Entries taken from a collection:
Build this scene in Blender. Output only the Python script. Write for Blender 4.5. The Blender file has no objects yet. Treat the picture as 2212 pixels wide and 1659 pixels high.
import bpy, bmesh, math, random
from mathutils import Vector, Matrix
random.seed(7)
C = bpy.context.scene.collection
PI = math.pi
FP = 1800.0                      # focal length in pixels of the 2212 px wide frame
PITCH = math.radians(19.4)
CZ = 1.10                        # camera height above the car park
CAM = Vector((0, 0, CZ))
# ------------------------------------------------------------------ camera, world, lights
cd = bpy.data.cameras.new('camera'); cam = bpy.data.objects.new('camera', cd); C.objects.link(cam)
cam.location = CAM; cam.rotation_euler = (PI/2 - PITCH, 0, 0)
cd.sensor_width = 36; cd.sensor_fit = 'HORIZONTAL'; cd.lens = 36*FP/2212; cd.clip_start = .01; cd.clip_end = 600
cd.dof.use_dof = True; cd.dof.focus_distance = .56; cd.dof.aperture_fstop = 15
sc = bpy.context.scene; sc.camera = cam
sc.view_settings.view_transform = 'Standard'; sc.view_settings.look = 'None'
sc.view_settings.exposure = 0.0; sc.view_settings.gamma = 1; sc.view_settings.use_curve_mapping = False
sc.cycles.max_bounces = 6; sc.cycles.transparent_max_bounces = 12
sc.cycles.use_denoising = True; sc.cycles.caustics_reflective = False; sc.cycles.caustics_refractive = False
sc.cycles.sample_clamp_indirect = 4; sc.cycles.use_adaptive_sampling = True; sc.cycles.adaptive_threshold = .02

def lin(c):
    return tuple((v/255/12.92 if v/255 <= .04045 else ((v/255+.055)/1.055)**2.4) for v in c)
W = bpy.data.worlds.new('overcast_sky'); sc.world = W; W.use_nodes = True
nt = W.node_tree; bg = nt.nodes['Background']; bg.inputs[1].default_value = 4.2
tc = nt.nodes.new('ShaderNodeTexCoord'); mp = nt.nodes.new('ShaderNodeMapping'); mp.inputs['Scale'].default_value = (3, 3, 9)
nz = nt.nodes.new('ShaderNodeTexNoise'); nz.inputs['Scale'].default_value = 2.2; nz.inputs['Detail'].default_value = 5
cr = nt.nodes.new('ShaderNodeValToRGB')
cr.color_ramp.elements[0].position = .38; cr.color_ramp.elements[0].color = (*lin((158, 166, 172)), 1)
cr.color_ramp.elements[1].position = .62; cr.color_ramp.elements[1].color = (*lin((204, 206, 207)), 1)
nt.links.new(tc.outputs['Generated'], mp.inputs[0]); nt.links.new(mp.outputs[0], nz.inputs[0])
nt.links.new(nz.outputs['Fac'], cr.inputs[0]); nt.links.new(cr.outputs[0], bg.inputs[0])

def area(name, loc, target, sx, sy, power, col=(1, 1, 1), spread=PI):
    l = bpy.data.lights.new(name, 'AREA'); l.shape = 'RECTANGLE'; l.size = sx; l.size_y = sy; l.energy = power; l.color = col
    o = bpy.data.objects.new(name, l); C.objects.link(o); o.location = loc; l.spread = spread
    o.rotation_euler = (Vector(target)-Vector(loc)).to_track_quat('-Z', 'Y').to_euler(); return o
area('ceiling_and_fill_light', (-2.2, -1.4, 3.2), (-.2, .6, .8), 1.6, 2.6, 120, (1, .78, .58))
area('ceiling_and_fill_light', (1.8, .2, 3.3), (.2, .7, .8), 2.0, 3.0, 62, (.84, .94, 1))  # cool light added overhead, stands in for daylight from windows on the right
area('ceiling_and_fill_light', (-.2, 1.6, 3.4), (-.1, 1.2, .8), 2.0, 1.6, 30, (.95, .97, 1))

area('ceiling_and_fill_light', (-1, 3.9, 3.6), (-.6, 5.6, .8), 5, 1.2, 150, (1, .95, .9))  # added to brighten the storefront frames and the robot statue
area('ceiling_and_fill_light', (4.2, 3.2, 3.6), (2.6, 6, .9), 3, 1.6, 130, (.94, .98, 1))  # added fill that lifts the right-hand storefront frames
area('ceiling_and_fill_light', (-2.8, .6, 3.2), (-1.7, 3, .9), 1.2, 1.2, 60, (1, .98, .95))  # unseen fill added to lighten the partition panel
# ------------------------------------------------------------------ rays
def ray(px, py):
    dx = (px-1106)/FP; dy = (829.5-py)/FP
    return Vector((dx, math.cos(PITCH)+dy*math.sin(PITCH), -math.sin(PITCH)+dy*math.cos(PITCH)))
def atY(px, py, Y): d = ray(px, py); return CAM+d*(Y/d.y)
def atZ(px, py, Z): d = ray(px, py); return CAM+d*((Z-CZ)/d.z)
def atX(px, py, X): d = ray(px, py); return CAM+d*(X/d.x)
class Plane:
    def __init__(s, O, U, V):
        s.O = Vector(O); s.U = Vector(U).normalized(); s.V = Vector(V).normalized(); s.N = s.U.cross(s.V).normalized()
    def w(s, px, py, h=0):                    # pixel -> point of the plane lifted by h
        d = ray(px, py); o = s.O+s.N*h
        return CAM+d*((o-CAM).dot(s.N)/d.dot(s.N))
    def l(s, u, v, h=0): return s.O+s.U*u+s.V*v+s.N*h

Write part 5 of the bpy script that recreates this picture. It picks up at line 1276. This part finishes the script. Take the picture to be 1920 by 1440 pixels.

Task details: Select, from the listing, all lines that include the word "Write".

Solution to this task:
Build this scene in Blender. Output only the Python script. Write for Blender 4.5. The Blender file has no objects yet. Treat the picture as 2212 pixels wide and 1659 pixels high.
Write part 5 of the bpy script that recreates this picture. It picks up at line 1276. This part finishes the script. Take the picture to be 1920 by 1440 pixels.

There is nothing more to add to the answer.